══ Dataset content

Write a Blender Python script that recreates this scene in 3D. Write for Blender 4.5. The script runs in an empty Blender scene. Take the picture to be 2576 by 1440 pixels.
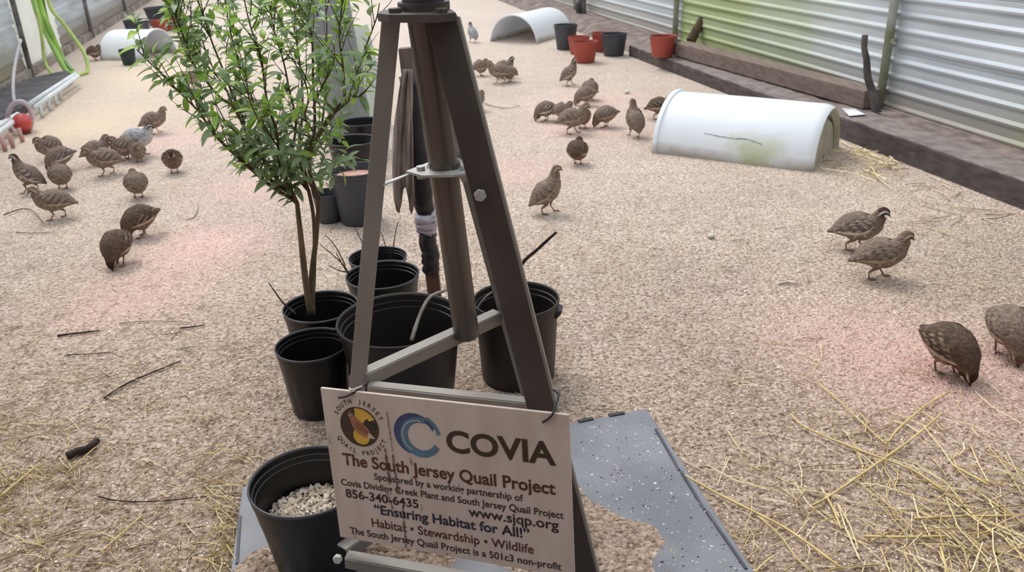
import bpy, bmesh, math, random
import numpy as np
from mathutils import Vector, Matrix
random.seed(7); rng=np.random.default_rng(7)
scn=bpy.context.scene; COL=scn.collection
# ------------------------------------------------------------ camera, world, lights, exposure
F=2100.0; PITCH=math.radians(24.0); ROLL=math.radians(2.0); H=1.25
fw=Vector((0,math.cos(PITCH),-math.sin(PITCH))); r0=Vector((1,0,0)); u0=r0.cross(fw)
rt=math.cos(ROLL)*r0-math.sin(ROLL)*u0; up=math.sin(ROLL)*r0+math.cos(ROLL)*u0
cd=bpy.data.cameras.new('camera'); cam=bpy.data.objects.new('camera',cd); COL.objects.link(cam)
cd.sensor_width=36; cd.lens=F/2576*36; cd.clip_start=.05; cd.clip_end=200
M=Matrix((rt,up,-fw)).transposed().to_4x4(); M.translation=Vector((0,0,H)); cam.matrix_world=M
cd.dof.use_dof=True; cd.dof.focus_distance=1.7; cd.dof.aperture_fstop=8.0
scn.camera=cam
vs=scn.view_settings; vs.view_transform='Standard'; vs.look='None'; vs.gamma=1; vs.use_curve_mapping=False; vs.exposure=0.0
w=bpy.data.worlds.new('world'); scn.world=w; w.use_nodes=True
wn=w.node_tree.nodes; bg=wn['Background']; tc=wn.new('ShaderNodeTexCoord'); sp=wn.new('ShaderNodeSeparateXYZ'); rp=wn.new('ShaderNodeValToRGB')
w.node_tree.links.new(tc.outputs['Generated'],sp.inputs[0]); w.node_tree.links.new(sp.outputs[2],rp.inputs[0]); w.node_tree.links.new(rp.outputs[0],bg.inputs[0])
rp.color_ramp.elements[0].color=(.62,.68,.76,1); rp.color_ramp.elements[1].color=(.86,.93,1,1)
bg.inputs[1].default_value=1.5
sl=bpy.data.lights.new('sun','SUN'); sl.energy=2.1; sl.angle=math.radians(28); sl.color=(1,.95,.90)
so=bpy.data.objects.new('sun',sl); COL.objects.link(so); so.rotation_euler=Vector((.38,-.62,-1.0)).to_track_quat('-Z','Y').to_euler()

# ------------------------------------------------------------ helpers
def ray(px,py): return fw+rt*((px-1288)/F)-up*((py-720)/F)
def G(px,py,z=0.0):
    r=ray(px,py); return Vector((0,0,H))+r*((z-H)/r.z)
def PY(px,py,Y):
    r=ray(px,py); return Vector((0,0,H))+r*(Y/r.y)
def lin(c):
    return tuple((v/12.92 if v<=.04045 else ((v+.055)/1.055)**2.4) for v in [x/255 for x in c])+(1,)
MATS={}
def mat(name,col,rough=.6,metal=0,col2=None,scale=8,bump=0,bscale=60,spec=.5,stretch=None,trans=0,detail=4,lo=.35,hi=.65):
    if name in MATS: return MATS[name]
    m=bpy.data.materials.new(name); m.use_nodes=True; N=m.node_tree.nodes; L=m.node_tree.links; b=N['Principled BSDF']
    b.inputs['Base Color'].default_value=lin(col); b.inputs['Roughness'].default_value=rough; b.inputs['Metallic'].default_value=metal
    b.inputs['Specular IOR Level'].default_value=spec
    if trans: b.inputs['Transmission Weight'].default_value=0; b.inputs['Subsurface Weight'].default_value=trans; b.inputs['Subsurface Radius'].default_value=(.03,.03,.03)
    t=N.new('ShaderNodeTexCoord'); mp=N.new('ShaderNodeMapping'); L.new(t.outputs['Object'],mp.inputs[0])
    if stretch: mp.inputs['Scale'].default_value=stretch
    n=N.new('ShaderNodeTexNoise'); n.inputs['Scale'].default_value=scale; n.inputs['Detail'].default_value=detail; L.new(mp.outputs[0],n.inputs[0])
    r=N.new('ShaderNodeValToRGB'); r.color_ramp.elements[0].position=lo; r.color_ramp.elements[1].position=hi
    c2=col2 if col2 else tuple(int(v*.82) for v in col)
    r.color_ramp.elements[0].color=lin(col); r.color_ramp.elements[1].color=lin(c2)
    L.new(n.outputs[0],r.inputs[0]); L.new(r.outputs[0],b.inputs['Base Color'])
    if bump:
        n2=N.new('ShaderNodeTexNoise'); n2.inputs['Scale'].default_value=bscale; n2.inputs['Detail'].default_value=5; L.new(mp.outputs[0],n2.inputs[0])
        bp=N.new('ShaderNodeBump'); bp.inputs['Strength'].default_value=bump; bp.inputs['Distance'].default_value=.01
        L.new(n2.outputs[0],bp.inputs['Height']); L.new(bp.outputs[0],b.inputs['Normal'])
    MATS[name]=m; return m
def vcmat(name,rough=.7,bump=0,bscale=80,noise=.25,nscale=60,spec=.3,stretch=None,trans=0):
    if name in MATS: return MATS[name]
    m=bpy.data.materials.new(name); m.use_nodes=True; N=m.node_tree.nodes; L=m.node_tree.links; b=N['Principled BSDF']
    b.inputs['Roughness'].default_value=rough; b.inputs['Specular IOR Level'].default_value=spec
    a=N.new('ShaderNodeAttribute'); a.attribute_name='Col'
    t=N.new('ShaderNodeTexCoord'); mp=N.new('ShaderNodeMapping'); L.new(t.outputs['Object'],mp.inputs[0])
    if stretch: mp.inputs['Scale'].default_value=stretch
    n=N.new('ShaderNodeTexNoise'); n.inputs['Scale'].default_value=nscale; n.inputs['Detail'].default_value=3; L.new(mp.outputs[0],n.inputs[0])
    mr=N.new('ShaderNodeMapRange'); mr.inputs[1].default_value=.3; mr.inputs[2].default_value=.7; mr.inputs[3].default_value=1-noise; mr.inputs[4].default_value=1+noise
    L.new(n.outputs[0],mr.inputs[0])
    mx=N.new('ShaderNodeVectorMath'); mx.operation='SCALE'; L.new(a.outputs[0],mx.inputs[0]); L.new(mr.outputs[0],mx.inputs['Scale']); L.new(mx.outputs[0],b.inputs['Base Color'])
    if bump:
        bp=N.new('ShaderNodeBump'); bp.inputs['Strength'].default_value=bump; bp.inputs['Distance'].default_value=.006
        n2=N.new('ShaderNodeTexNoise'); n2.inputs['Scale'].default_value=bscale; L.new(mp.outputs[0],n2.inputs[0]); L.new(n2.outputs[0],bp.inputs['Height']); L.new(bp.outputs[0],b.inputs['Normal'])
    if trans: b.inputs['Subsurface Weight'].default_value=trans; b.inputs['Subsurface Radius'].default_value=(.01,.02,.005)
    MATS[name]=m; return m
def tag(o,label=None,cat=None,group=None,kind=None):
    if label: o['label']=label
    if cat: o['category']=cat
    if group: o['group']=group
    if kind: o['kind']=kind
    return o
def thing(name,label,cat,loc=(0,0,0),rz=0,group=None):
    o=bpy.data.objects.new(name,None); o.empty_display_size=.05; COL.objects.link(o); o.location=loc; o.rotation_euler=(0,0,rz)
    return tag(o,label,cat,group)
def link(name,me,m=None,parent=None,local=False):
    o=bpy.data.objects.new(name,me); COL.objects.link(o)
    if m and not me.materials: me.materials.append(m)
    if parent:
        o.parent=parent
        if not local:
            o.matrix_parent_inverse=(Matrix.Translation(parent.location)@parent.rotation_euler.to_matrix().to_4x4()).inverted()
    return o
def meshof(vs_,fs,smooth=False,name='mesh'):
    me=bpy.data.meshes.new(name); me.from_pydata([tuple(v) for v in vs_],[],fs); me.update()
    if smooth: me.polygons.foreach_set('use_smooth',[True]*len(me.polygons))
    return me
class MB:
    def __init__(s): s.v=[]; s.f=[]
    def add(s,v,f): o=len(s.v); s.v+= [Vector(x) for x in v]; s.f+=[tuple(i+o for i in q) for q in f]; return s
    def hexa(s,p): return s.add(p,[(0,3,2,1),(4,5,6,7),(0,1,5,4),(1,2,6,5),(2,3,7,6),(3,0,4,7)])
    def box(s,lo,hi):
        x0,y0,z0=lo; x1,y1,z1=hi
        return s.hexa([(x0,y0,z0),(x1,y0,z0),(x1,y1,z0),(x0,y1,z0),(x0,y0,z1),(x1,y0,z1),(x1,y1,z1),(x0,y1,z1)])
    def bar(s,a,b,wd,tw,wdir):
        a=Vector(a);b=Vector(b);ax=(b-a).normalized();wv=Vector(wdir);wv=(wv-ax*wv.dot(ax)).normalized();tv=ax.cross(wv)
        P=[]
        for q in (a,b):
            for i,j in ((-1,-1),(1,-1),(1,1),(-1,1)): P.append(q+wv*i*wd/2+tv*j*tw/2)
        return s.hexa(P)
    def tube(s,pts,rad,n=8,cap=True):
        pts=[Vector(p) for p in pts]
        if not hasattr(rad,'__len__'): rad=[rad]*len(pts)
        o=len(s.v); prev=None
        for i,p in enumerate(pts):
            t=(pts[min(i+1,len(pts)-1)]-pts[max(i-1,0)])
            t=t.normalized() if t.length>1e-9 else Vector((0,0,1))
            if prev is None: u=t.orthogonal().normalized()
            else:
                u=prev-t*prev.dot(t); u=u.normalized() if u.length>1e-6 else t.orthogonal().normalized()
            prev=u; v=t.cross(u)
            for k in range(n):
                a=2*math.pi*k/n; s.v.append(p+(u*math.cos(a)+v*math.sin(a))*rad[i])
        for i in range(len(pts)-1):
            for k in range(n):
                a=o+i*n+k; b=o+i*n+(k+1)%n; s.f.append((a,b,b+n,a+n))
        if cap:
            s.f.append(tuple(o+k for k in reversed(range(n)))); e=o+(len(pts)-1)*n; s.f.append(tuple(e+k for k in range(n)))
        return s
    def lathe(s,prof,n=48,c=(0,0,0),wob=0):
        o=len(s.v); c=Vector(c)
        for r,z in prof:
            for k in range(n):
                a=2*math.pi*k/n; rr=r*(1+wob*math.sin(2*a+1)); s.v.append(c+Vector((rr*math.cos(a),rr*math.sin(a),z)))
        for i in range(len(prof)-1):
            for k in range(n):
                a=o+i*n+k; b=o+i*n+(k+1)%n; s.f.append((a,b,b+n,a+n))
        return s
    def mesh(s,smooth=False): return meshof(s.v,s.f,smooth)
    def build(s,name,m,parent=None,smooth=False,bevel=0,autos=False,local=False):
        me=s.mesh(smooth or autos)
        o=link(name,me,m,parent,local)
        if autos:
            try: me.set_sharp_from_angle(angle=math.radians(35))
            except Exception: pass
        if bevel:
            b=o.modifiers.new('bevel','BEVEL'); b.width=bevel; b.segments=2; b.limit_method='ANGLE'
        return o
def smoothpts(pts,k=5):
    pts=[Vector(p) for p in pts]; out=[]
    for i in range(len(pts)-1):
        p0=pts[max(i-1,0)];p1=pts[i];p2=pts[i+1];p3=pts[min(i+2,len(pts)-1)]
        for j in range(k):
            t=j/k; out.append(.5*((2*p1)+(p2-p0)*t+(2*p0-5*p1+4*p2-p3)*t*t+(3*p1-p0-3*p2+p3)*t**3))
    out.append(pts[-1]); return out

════

Gather every line from the listing above in which the word "scene" appears.

**Reply**.
Write a Blender Python script that recreates this scene in 3D. Write for Blender 4.5. The script runs in an empty Blender scene. Take the picture to be 2576 by 1440 pixels.
scn=bpy.context.scene; COL=scn.collection